La prima ipotesi, banalmente, se un wrestler deve fare un promo, si potrebbe eliminare lo squash match di un minuto e mezzo precedente a tale promo, in cui un povero malcapitato viene sacrificato solo per ricordare quanto quel wrestler sia temibile e pericoloso. Allunghiamo i promo di un minuto e la risolviamo, anche perché, ad esempio, proprio per il valore “infimo” che diamo ai jobber, fa davvero così tanta differenza batterne uno in un minuto?
Seconda ipotesi, si potrebbero ridurre i match negli show settimanali, ma concedergli più minutaggio, facendo sì che i “jobber match” diventino degli incontri da sette, diedi, dodici minuti l’uno, in cui magari il jobber continua a non avere possibilità di vittoria, ma in dieci minuti dimostra di poter rappresentare una sfida per l’avversario, il quale verrà maggiormente legittimato da una vittoria più sofferta, in quanto ha sconfitto un avversario tosto.
Terza ipotesi, affidarsi ai wrestler locali, i tanti wrestler indipendenti che pullulano le città di tutta America, come si faceva una volta, in questo modo si avrebbero due vantaggi: in primo luogo, uno squash sarebbe giustificato dal fatto che il wrestler proviene dalla WWE, è realmente ad un altro livello, ha a disposizione la migliore scuola e i migliori allenatori, l’avversario sicuramente nella sua piccola realtà è bravo, ma lo standard WWE attualmente per lui è irraggiungibile; in secondo luogo, il wrestler potrebbe vantarsi di essere apparso a Raw e fare pubblicità a sé, alla sua federazione e alla sua scuola di wrestling, che sono comunque state scelte della WWE. Ovviamente si sta parlando di federazioni locali, con un bacino di utenza limitato alla sua città o alle zone limitrofe, non sto dicendo che voglio vedere Braun Strowman squashare un wrestler che lotta regolarmente in ROH, ecco.
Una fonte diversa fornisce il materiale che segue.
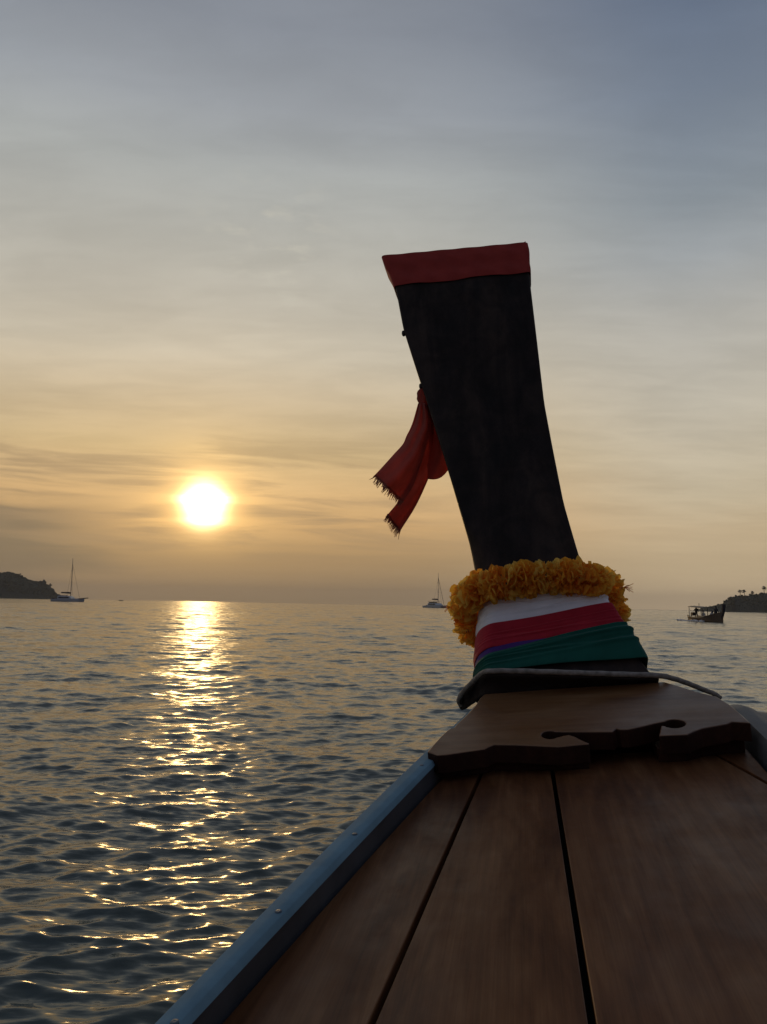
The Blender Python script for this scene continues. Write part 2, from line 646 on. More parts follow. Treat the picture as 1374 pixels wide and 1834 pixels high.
X0, Y0 = X.copy(), Y.copy()
add_waves(wrng.uniform(5.0, 11.0, 8), 0.04, 0.35)
add_waves(wrng.uniform(1.6, 4.0, 16), 0.060, 0.5)
add_waves(wrng.uniform(0.55, 1.5, 34), 0.080, 0.6)
add_waves(wrng.uniform(0.18, 0.5, 46), 0.16, 0.55)
add_waves(wrng.uniform(0.075, 0.18, 50), 0.24, 0.5)
X += DX
Y += DY
nr, na = X.shape
verts = np.stack([X, Y, Z], -1).reshape(-1, 3)
verts = np.vstack([verts, [[0, 0, 0]]])
i, j = np.meshgrid(np.arange(nr - 1), np.arange(na), indexing='ij')
a = i * na + j
b = i * na + (j + 1) % na
quads = np.stack([a, a + na, b + na, b], -1).reshape(-1, 4)
j = np.arange(na)
tris = np.stack([np.full(na, nr * na), j, (j + 1) % na], -1)
me = bpy.data.meshes.new('sea')
me.vertices.add(len(verts))
me.vertices.foreach_set('co', verts.ravel())
nl = quads.size + tris.size
me.loops.add(nl)
me.loops.foreach_set('vertex_index', np.concatenate([quads.ravel(), tris.ravel()]))
me.polygons.add(len(quads) + len(tris))
me.polygons.foreach_set('loop_start', np.concatenate([np.arange(len(quads)) * 4, quads.size + np.arange(len(tris)) * 3]))
me.update(calc_edges=True)
me.validate()
sea = link('sea', me, M['sea'], smooth=True)
tag(sea, 'dark rippled sea with golden sun glitter', kind='structure')

# ------------------------------------------------------------------ headlands
M['land'] = plain('wooded slope', (0.060, 0.066, 0.048), 0.9, 0.3, 0.05, 0.1)
M['leaf'] = plain('dark tropical foliage', (0.066, 0.078, 0.052), 0.85, 0.35, 0.2, 0.15)
M['trunk'] = plain('grey palm trunk', (0.10, 0.085, 0.065), 0.9)


def far_point(px, py, d):
    r_ = ray(px, py)
    h = math.hypot(r_.x, r_.y)
    return CAM + r_ * (d / h)


def headland(name, prof, d, label, extra, depth):
    """prof: skyline pixels; a ridge with its real depth behind the shore"""
    ridge = [far_point(x, y, d + depth * 0.5) for x, y in prof]
    ridge = extra + ridge if prof[0][0] < 700 else ridge + extra
    pts = smooth_path(ridge, 150)
    rings = []
    K = 26
    for q, p_ in enumerate(pts):
        p_ = Vector(p_)
        dirv = Vector((p_.x, p_.y, 0)).normalized()
        ring = []
        for w in range(K + 1):
            t_ = w / K * 2 - 1
            hgt = max(p_.z + 2, 0.5) * (1 - abs(t_) ** 1.8) * (1.0 if t_ > 0 else 1.0) - 2
            v_ = p_ + dirv * (t_ * depth * 0.5)
            jitter = 0.8 * math.sin(q * 1.3 + w * 2.1) + 0.6 * math.sin(q * 2.9 - w * 1.7)
            ring.append(Vector((v_.x, v_.y, hgt - (0.7 + jitter) * (1 if abs(t_) < 0.95 else 0))))
        rings.append(ring)
    v, f = loft(rings, closed=False, cap=False)
    o_ = mesh(name, v, f, M['land'], smooth=True)
    tag(o_, label, kind='structure')
    return rings


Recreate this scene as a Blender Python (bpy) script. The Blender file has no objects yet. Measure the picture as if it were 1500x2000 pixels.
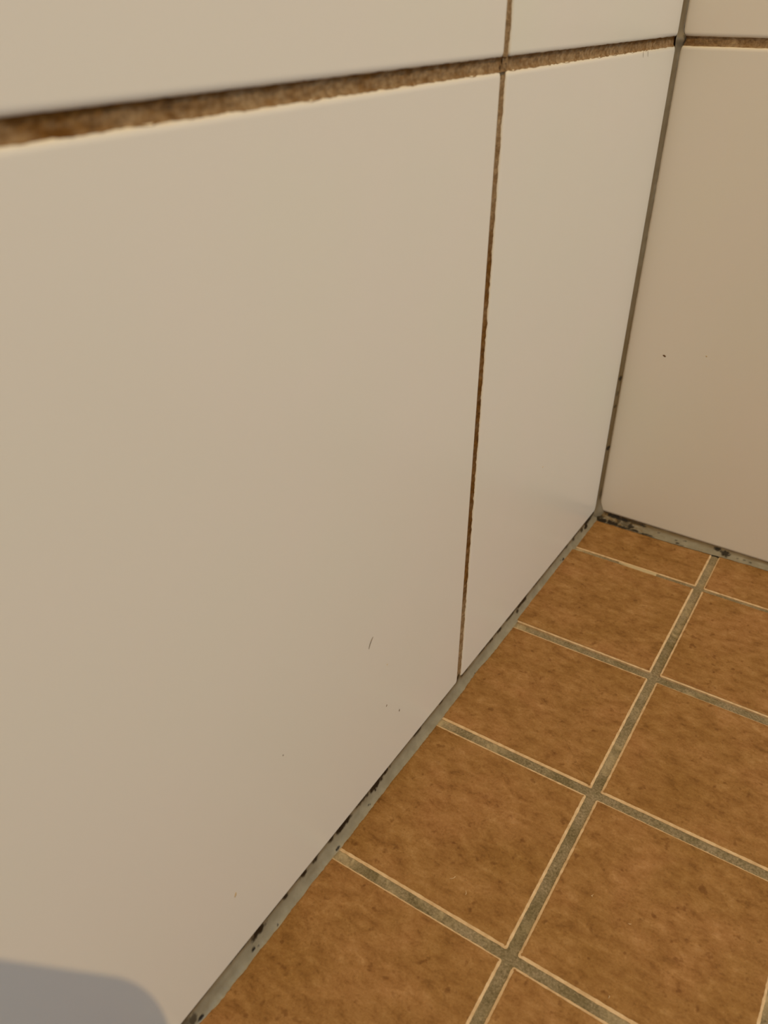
import bpy, bmesh, math, random
from mathutils import Vector, Matrix, noise

# ------------------------------------------------------------------ camera, light, exposure
SC = bpy.context.scene
COL = SC.collection
SC.view_settings.view_transform = 'Standard'
SC.view_settings.look = 'None'
SC.view_settings.gamma = 1.0
SC.view_settings.use_curve_mapping = False
SC.view_settings.exposure = 0.0

CAM_R = Matrix(((0.8359872, -0.3000570, 0.4594466),
                (0.5487404, 0.4524544, -0.7029715),
                (0.0030529, 0.8397921, 0.5428995)))
CAM_C = Vector((0.1510593, -0.5389004, 0.3476465))
cd = bpy.data.cameras.new('camera')
cam = bpy.data.objects.new('camera', cd)
COL.objects.link(cam)
cam.matrix_world = Matrix.Translation(CAM_C) @ CAM_R.to_4x4()
cd.sensor_fit = 'HORIZONTAL'
cd.sensor_width = 36.0
cd.lens = 1566.1 / 1500.0 * 36.0
cd.clip_start = 0.0002
cd.clip_end = 50
cd.dof.use_dof = True
cd.dof.focus_distance = 0.43
cd.dof.aperture_fstop = 18.0
SC.camera = cam

world = bpy.data.worlds.new('bathroom_ambience')
SC.world = world
world.use_nodes = True
bg = world.node_tree.nodes['Background']
bg.inputs['Color'].default_value = (0.95, 1.0, 0.98, 1)      # soft light of the white room around the corner
bg.inputs['Strength'].default_value = 0.10

ld = bpy.data.lights.new('ceiling_spot', 'SPOT')               # small warm ceiling downlight
ld.energy = 130.0
ld.color = (1.0, 0.675, 0.30)
ld.shadow_soft_size = 0.004
ld.spot_size = math.radians(110)
ld.spot_blend = 0.6
lamp = bpy.data.objects.new('ceiling_spot', ld)
COL.objects.link(lamp)
lamp.location = (1.070, -0.905, 2.30)
lamp.rotation_euler = (Vector((0.1, -0.25, 0.0)) - lamp.location).to_track_quat('-Z', 'Y').to_euler()

ad = bpy.data.lights.new('cool_fill', 'AREA')           # soft cool fill light added across the room for the bluish ambient
ad.shape = 'RECTANGLE'
ad.size, ad.size_y = 0.9, 1.4
ad.energy = 7.8
ad.color = (0.48, 0.77, 0.95)
fill_light = bpy.data.objects.new('cool_fill', ad)
COL.objects.link(fill_light)
fill_light.location = (1.7, -0.45, 0.95)
fill_light.rotation_euler = (Vector((0.0, -0.40, 0.25)) - fill_light.location).to_track_quat('-Z', 'Y').to_euler()

# ------------------------------------------------------------------ helpers
def sstep(a, b, x):
    t = max(0.0, min(1.0, (x - a) / (b - a)))
    return t * t * (3 - 2 * t)

def n3(x, y=0.0, z=0.0):
    return noise.noise(Vector((x, y, z)))

def fbm(x, y=0.0, z=0.0):
    return n3(x, y, z) + 0.5 * n3(2.1 * x + 3, 2.1 * y + 1, 2.1 * z) + 0.25 * n3(4.3 * x, 4.3 * y + 7, 4.3 * z)

def link(name, me, parent=None, mats=()):
    o = bpy.data.objects.new(name, me)
    COL.objects.link(o)
    for m in mats:
        if m.name not in [x.name for x in me.materials if x]:
            me.materials.append(m)
    if parent:
        o.parent = parent
    return o

def mesh(name, verts, faces, smooth=True, attr=None):
    me = bpy.data.meshes.new(name)
    me.from_pydata([tuple(v) for v in verts], [], faces)
    me.update()
    if smooth:
        me.polygons.foreach_set('use_smooth', [True] * len(me.polygons))
    for k, vals in (attr or {}).items():
        a = me.attributes.new(k, 'FLOAT', 'POINT')
        a.data.foreach_set('value', vals)
    return me

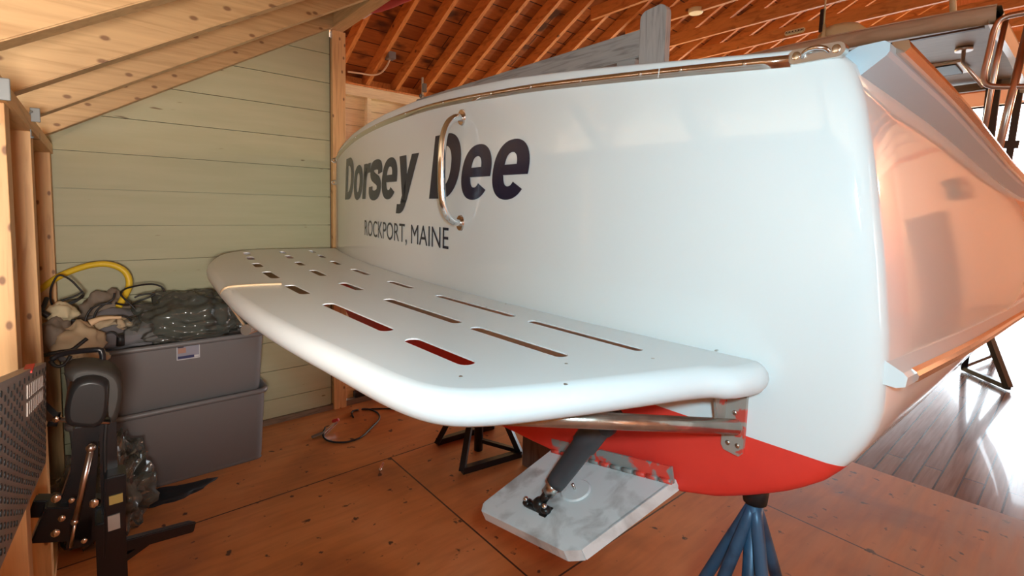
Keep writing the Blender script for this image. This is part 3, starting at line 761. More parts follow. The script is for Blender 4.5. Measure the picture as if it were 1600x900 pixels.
# windshield frame and posts under the hardtop
wy = 6.5
z1 = aty(1500, 113, wy).z
m = MB().box((-2.5, wy-.03, z1-.02), (-.5, wy+.03, z1+.03)); wf = m.build('windshield_header', M['dark_trim'], boat)
m = MB().box((-2.5, wy-.02, z1-.20), (-.5, wy+.03, z1-.13)); m.build('windshield_rail', M['beige'], boat)
pa, pb = aty(1557, 100, wy), aty(1543, 240, wy)
MB().bar(pa, V((pb.x-.02, pb.y, 1.75)), .10, .06, (0, 1, 0)).build('windshield_post', M['dark_trim'], boat)
pa, pb = aty(1595, 130, wy), aty(1575, 235, wy)
MB().bar(pa, V((pb.x, pb.y, 1.75)), .05, .05, (0, 1, 0)).build('windshield_post', M['dark_trim'], boat)
MB().bar(aty(1535, 226, wy), aty(1592, 226, wy), .05, .07).build('windshield_sill', M['dark_trim'], boat)
MB().box((-2.35, 6.35, 1.45), (-.78, 7.3, 1.84), .05).build('cabin_trunk', M['white'], boat)
for x_, y_ in ((-2.38, wy), (-2.40, 4.7)):
    MB().bar((x_, y_, 1.5), (x_, y_, prof_t(x_)-.03), .07, .06, (0, 1, 0)).build('hardtop_post', M['beige_trim'], boat)
# hatch with dark opening under the hardtop, grab lamp arm
hp = [aty(1440, 118, 5.6), aty(1460, 104, 5.6), aty(1510, 98, 5.6), aty(1522, 106, 5.6)]
hz = prof_t(-.8)+.03
c_ = V((-1.02, 5.5, hz-.008))
MB().box(c_+V((-.28, -.22, -.022)), c_+V((.28, .22, 0)), .01).build('hatch_frame', M['beige_trim'], roof_)
MB().box(c_+V((-.24, -.18, -.030)), c_+V((.24, .18, -.020)), .01).build('hatch_glass', M['rubber'], roof_)
ga = V((-.66, 4.75, prof_t(-.66)-.02))
MB().tube([ga, ga+V((0, 0, -.03))], .05, 16).tube([ga+V((0, 0, -.02)), ga+V((.0, 0, -.11)), ga+V((.12, -.02, -.30))], .012, 10).build('swing_arm', M['steel_dull'], roof_)
# bent tube rail beside the hardtop
ry = 3.3
pts = [aty(1640, 14, ry), aty(1600, 20, ry), aty(1565, 27, ry), aty(1553, 45, ry), aty(1545, 85, ry), aty(1536, 118, ry), aty(1540, 134, ry), aty(1565, 136, ry), aty(1600, 135, ry), aty(1650, 134, ry)]
MB().tube(pts, .013, 14, smooth=3).build('tower_rail', M['steel_dull'], boat)
pa, pb = aty(1612, 20, ry), aty(1556, 250, ry)
MB().tube([pa, pb+(pb-pa)*.25], .016, 14).build('tower_strut', M['steel_dull'], boat)
pa, pb = aty(1572, 30, ry+.2), aty(1556, 100, ry+.2)
MB().tube([pa, pb, pb+V((-.03, 0, -.5))], .012, 12).build('tower_strut', M['steel_dull'], boat)
# things on top of the hardtop
def topz(x): return prof_t(x)+.0
r0 = aty(1316, 40, HY+.25)
m = MB().tube([(r0.x, r0.y, topz(r0.x)+.0), (r0.x, r0.y, topz(r0.x)+.09), (r0.x, r0.y, topz(r0.x)+.13), (r0.x, r0.y, topz(r0.x)+.15)], [.15, .15, .11, .03], 32)
o = m.build('radar_dome', M['lamp_cream'], boat); o['label'] = 'cream radar dome on the hardtop'
a0 = aty(1287, 45, HY+.1)
o = MB().tube([V((a0.x, a0.y, topz(a0.x)-.01)), V((a0.x, a0.y, topz(a0.x)+.05)), V((a0.x, a0.y, topz(a0.x)+.13))], [.05, .016, .013], 14).tube([V((a0.x, a0.y, topz(a0.x)+.1)), V((a0.x, a0.y, topz(a0.x)+1.1))], .006, 8).build('antenna', M['lamp_cream'], boat)
MB().bar(V((a0.x-.015, a0.y-.01, topz(a0.x)+.08)), V((a0.x-.012, a0.y-.01, topz(a0.x)+.24)), .022, .022).build('ratchet_mount', M['black'], o)
a1_ = aty(1493, 14, HY+.3)
MB().tube([V((a1_.x, a1_.y, topz(a1_.x))), V((a1_.x-.05, a1_.y, topz(a1_.x)+.5))], .018, 10).build('antenna_mount', M['lamp_cream'], boat)
s0, s1 = aty(1226, 53, HY), aty(1258, 46, HY)
m = MB(); cx_ = (s0+s1)/2
m.bar(s0, s1, .02, .035, bev=.008); o = m.build('vent_plate', M['lamp_cream'], boat); o['label'] = 'cream plate with a row of dark holes'
MB().bar(s0.lerp(s1, .05)+V((0, -.011, 0)), s0.lerp(s1, .95)+V((0, -.011, 0)), .003, .016).build('vent_face', M['dark_trim'], o)
for k in range(6):
    p = s0.lerp(s1, .12+.76*k/5)+V((0, -.014, 0)); MB().tube([p+V((.008*math.cos(2*math.pi*j/14), 0, .009*math.sin(2*math.pi*j/14))) for j in range(15)], .0022, 6).build('vent_ring', M['lamp_cream'], o)
# flagstaff at the port quarter
p = aty(660, 155, 1.35)
o = MB().tube([V((p.x, p.y, 1.70)), V((p.x, p.y, 2.09))], .0055, 10).build('staff', M['cable'], boat)
MB().box(V((p.x+.012, p.y-.01, 2.01)), V((p.x+.03, p.y+.01, 2.055)), .003).ball(V((p.x-.008, p.y, 1.995)), .014, n=10).build('clip', M['brown_cloth'], o)

# weathered wooden seat back standing on the boat's after deck
p0, p1 = aty(998, 90, 1.3), aty(1038, 92, 1.3); pt = aty(1018, 11, 1.3).z
bench = thing('wooden_seat_back', 'weathered grey wooden post and rail rising behind the transom', 'bench', (p0.x, 1.3, 1.742))
m = MB(); wd = p1.x-p0.x; poly = [(p0.x, 1.742), (p1.x, 1.742)]
for k in range(7): a = math.pi/2*k/6; poly.append((p1.x-.025+.025*math.cos(a), pt-.025+.025*math.sin(a)))
for k in range(7): a = math.pi/2+math.pi/2*k/6; poly.append((p0.x+.025+.025*math.cos(a), pt-.03+.025*math.sin(a)))
m.prism(poly, lambda a_, b_: V((a_, 1.3, b_)), lambda a_, b_: V((a_, 1.325, b_))); m.build('post', M['grey_wood_z'], bench)
za, zb_ = aty(998, 43, 1.3).z, aty(998, 86, 1.3).z
MB().hexa([(-2.35, 1.315, zb_), (p0.x+.01, 1.315, zb_), (p0.x+.01, 1.345, zb_), (-2.35, 1.345, zb_), (-2.35, 1.315, za), (p0.x+.01, 1.315, za), (p0.x+.01, 1.345, za), (-2.35, 1.345, za)], .003).build('rail', M['grey_wood'], bench)
MB().box((p0.x-.10, 1.32, 1.742), (p0.x-.03, 1.36, zb_+.002), .002).build('support_block', M['grey_wood'], bench)
MB().box((-2.3, 1.32, 1.742), (-2.23, 1.36, zb_+.002), .002).build('support_block', M['grey_wood'], bench)

# ================================================================== STANDS
fs = [atz(683, 695, 0), atz(722, 740, 0), atz(813, 713, 0), atz(770, 669, 0)]
c_ = sum(fs, V())/4
st = thing('boat_stand', 'black steel four-legged boat stand under the hull behind the swim platform', 'stand', (c_.x, c_.y, 0))
for p in fs:
    MB().bar(p+V((0, 0, .012)), V((c_.x, c_.y, .46))+(p-c_)*.12, .030, .030).build('leg', M['black'], st)
MB().bar(fs[0]+V((0, 0, .018)), fs[3]+V((0, 0, .018)), .034, .034).build('foot_bar', M['black'], st)
MB().bar(fs[1]+V((0, 0, .018)), fs[2]+V((0, 0, .018)), .034, .034).build('foot_bar', M['black'], st)
MB().bar(fs[2]+V((0, 0, .03)), V((c_.x, c_.y, .06)), .022, .022).build('brace', M['black'], st)
MB().tube([(c_.x, c_.y, .0), (c_.x, c_.y, .60)], .026, 16).build('column', M['black'], st)
MB().box((c_.x-.12, c_.y-.12, .60), (c_.x+.12, c_.y+.12, .64), .01).tube([(c_.x, c_.y, .64), (c_.x, c_.y, .735)], .05, 12).build('pad', M['black'], st)
def stand(name, label, x, y, ztop, mm, feet, r=.016, band=None, colr=.021):
    s = thing(name, label, 'stand', (x, y, 0))
    for i, (fx, fy) in enumerate(feet):
        a = V((x, y, ztop-.05)); b = V((fx, fy, .012)); m = V((x+(fx-x)*.22, y+(fy-y)*.22, ztop-.22))
        lg_ = MB().tube([a, m, b], r, 14, smooth=1).build('leg', mm, s)
        if band == i:
            p, q = m.lerp(b, .28), m.lerp(b, .42); bb = MB().tube([p, q], r+.002, 14).build('tape', M['white'], lg_); bb['label'] = 'dirty white tape'
    MB().tube([(x, y, .05), (x, y, ztop-.03)], colr, 16).build('column', mm, s)
    MB().tube([(x, y, ztop-.05), (x, y, ztop-.03), (x, y, ztop)], [.023, .025, .027], 16).build('pad', M['rubber'], s)
    return s
cb = aty(1176, 790, 1.02)
stand('boat_stand', 'blue steel boat stand with splayed tube legs under the transom corner', cb.x, 1.03, .855, M['blue'],
      [(cb.x-.33, 1.0), (cb.x-.17, .84), (cb.x+.10, 1.34), (cb.x+.19, .88)], r=.0125, band=3, colr=.0165)
f0, f1, f2 = atz(1575, 611, 0), atz(1505, 580, 0), atz(1555, 560, 0)
q = atz(1530, 540, .35)
s = thing('boat_stand', 'dark steel boat stand on the sunlit planks at far right', 'stand', (f0.x, f0.y, 0))
tp = aty(1530, 540, (f0.y+f1.y)/2); tp = V((tp.x-.05, tp.y, .69))
for f_ in (f0, f1, f2): MB().bar(f_+V((0, 0, .03)), tp, .045, .045).build('leg', M['black'], s)
MB().bar(f0+V((0, 0, .03)), f1+V((0, 0, .03)), .04, .04).build('foot_bar', M['black'], s)
MB().bar(f1+V((0, 0, .05)), f2+V((0, 0, .05)), .03, .03).build('foot_bar', M['black'], s)
MB().tube([tp-V((0, 0, .02)), tp+V((0, 0, .04))], .04, 12).build('pad', M['black'], s)
k0 = aty(816, 700, 1.75)
tag(MB().box((k0.x, 1.75, 0), (k0.x+.32, 2.0, .712), .004).build('keel_block', wood('grey brown block', (.17, .12, .09), (.11, .075, .055), (9, 9, 1), .8, knots=False)), 'grey brown wooden keel block under the red hull', 'block')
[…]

Rivalutare il concetto di “jobber match” e di low-carder, per far sì che un domani salire o scendere dalla nostra immaginaria scala di valori sia più semplice e meno dannoso per qualsiasi atleta, match da cui entrambi gli atleti dovrebbero uscire rafforzati, per il bene di tutti.
Voi cosa ne pensate? Avete altri suggerimenti in merito, oppure credete che la WWE dovrebbe continuare su questa strada?